The amount of waste is a problem, but even worse is that it’s not reused. In addition to the obviously serious lack of awareness of environmental issues, and the lack of effort put into separating, collecting and reprocessing infrastructure for waste, suspicion is a big problem. I have seen green boxes for paper recycling here at my office, but scepticism regarding the fate of their contents seems to nibble away the credibility of even this laudable small-scale project. Water usage patterns are also affected: apart from taste, an important motivator for drinking bottled water is that people believe that tap water, made by desalinating water, is not safe (despite the authorities assuring otherwise).

There are a few common denominators to all this wasting: the climate, the resource glut and the fast societal transformation. It’s a hot, arid country, with a small population and seemingly limitless fossil fuel riches.
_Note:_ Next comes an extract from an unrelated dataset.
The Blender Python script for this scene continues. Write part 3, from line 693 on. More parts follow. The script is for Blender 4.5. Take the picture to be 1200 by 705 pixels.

Oil will be enough for at least another five-six decades and natural gas reserves are expected to last for up to 300 years at current production rates. The country has experienced massive urbanisation, population growth and internationalisation of its demographics in only a few decades.

There’s not much that can be done about the first two things. As for the third , while Qatar’s fast development, increasing globalisation and its wish to be seen as a modern state is already bringing in environmental sustainability thinking on the government agenda, people’s habits and values tend to stick. Qatar has very recently moved from dirt poor to the richest country in the world in per capita terms. Getting used to the new wealth and seeing beyond the bling will take its time. Here, however, the government can play a crucial role. After all, with that incentive system built around us, all we expatriate ants can do is write encouraging blogs and keep placing our paper in those little green boxes.